_Task goal:_
Quote every line of the data below as it stands, omitting pictures.

_Source material:_

____

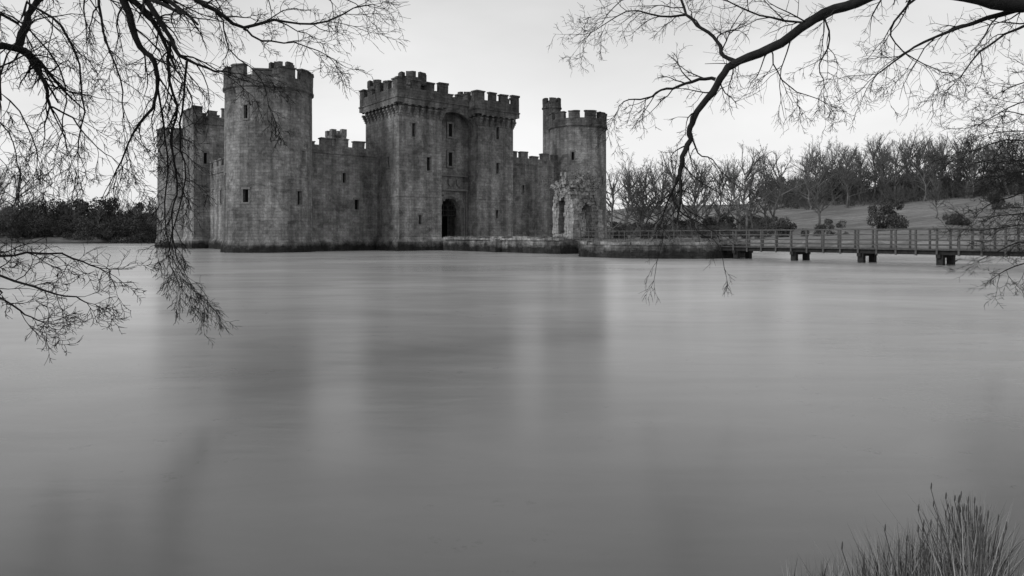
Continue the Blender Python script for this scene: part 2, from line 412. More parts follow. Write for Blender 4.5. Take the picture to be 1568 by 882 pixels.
def tuft_mesh(name,spots,mat,h=(.15,.4),nb=9,spread=.2,parent=None,wd=.012):
    V=[];Fc=[]
    for (x,y,z) in spots:
        for _ in range(nb):
            a=rnd.uniform(0,6.28); bx=x+rnd.gauss(0,spread);by=y+rnd.gauss(0,spread); H=rnd.uniform(*h); lean=rnd.uniform(.05,.5)*H
            w=wd*rnd.uniform(.6,1.4); px_,py_=-math.sin(a)*w,math.cos(a)*w; i=len(V)
            V+=[(bx-px_,by-py_,z),(bx+px_,by+py_,z),(bx+math.cos(a)*lean*.4-px_*.7,by+math.sin(a)*lean*.4-py_*.7,z+H*.6),(bx+math.cos(a)*lean*.4+px_*.7,by+math.sin(a)*lean*.4+py_*.7,z+H*.6),(bx+math.cos(a)*lean,by+math.sin(a)*lean,z+H)]
            Fc+=[(i,i+1,i+3,i+2),(i+2,i+3,i+4)]
    me=bpy.data.meshes.new(name); me.from_pydata(V,[],Fc); me.materials.append(mat)
    o=bpy.data.objects.new(name,me); scene.collection.objects.link(o)
    if parent: o.parent=parent
    return o
sp=[]
for _ in range(500):
    a=rnd.uniform(0,6.28); q=math.sqrt(rnd.random())*6.3; sp.append((ic.x+q*math.cos(a),ic.y+q*math.sin(a),1.05))
tuft_mesh('island_grass_tufts',sp,M_GRASS,parent=isl,wd=.03)
sp=[]
for _ in range(260):
    p=T(rnd.uniform(3,22),rnd.choice((-1,1))*rnd.uniform(1.6,2.5)); sp.append((p.x,p.y,1.32))
tuft_mesh('causeway_grass_tufts',sp,M_GRASS,parent=cw,wd=.03)

# ruined barbican: rough stones built up column by column, broken arch open to the sky
bar=empty('ruined_barbican')
mb=MB()
bc=T(20.4,.9)
def ruin_wall(a,b,thick,prof,hole=None,z0=1.2):
    a=Vector(a);b=Vector(b);d=(b-a);L=d.length;d.normalize();nn=Vector((d.y,-d.x))
    m=int(L/.26)
    for k in range(m):
        s=(k+.5)*L/m; f=s/L; zt=np.interp(f,[p[0] for p in prof],[p[1] for p in prof])+rnd.uniform(-.3,.3)
        z=z0
        while z<zt:
            h=rnd.uniform(.26,.4); z1=z+h
            if hole:
                c_,hw,hb,ht=hole; x=abs(s-c_)
                arch=ht-.7+.7*math.sqrt(max(0,1-(x/hw)**2)) if x<hw else -9
                if x<hw and z1>hb and z<arch: z=z1; continue
            ex=rnd.uniform(-.07,.1)
            ct=a+d*s
            mb.prism(ccw(boxpoly(ct,d,nn,L/m/2+rnd.uniform(0,.02),thick/2+ex)),z,z1+.01,jit=.035,u0=s+z*1.7)
            z=z1
fw,dp=1.4,1.2
c_=[bc+n*dp*a_+u*fw*b_ for a_,b_ in ((1,-1),(1,1),(-1,1),(-1,-1))]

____

_Result for this task:_
Continue the Blender Python script for this scene: part 2, from line 412. More parts follow. Write for Blender 4.5. Take the picture to be 1568 by 882 pixels.
def tuft_mesh(name,spots,mat,h=(.15,.4),nb=9,spread=.2,parent=None,wd=.012):
    V=[];Fc=[]
    for (x,y,z) in spots:
        for _ in range(nb):
            a=rnd.uniform(0,6.28); bx=x+rnd.gauss(0,spread);by=y+rnd.gauss(0,spread); H=rnd.uniform(*h); lean=rnd.uniform(.05,.5)*H
            w=wd*rnd.uniform(.6,1.4); px_,py_=-math.sin(a)*w,math.cos(a)*w; i=len(V)
            V+=[(bx-px_,by-py_,z),(bx+px_,by+py_,z),(bx+math.cos(a)*lean*.4-px_*.7,by+math.sin(a)*lean*.4-py_*.7,z+H*.6),(bx+math.cos(a)*lean*.4+px_*.7,by+math.sin(a)*lean*.4+py_*.7,z+H*.6),(bx+math.cos(a)*lean,by+math.sin(a)*lean,z+H)]
            Fc+=[(i,i+1,i+3,i+2),(i+2,i+3,i+4)]
    me=bpy.data.meshes.new(name); me.from_pydata(V,[],Fc); me.materials.append(mat)
    o=bpy.data.objects.new(name,me); scene.collection.objects.link(o)
    if parent: o.parent=parent
    return o
sp=[]
for _ in range(500):
    a=rnd.uniform(0,6.28); q=math.sqrt(rnd.random())*6.3; sp.append((ic.x+q*math.cos(a),ic.y+q*math.sin(a),1.05))
tuft_mesh('island_grass_tufts',sp,M_GRASS,parent=isl,wd=.03)
sp=[]
for _ in range(260):
    p=T(rnd.uniform(3,22),rnd.choice((-1,1))*rnd.uniform(1.6,2.5)); sp.append((p.x,p.y,1.32))
tuft_mesh('causeway_grass_tufts',sp,M_GRASS,parent=cw,wd=.03)

# ruined barbican: rough stones built up column by column, broken arch open to the sky
bar=empty('ruined_barbican')
mb=MB()
bc=T(20.4,.9)
def ruin_wall(a,b,thick,prof,hole=None,z0=1.2):
    a=Vector(a);b=Vector(b);d=(b-a);L=d.length;d.normalize();nn=Vector((d.y,-d.x))
    m=int(L/.26)
    for k in range(m):
        s=(k+.5)*L/m; f=s/L; zt=np.interp(f,[p[0] for p in prof],[p[1] for p in prof])+rnd.uniform(-.3,.3)
        z=z0
        while z<zt:
            h=rnd.uniform(.26,.4); z1=z+h
            if hole:
                c_,hw,hb,ht=hole; x=abs(s-c_)
                arch=ht-.7+.7*math.sqrt(max(0,1-(x/hw)**2)) if x<hw else -9
                if x<hw and z1>hb and z<arch: z=z1; continue
            ex=rnd.uniform(-.07,.1)
            ct=a+d*s
            mb.prism(ccw(boxpoly(ct,d,nn,L/m/2+rnd.uniform(0,.02),thick/2+ex)),z,z1+.01,jit=.035,u0=s+z*1.7)
            z=z1
fw,dp=1.4,1.2
c_=[bc+n*dp*a_+u*fw*b_ for a_,b_ in ((1,-1),(1,1),(-1,1),(-1,-1))]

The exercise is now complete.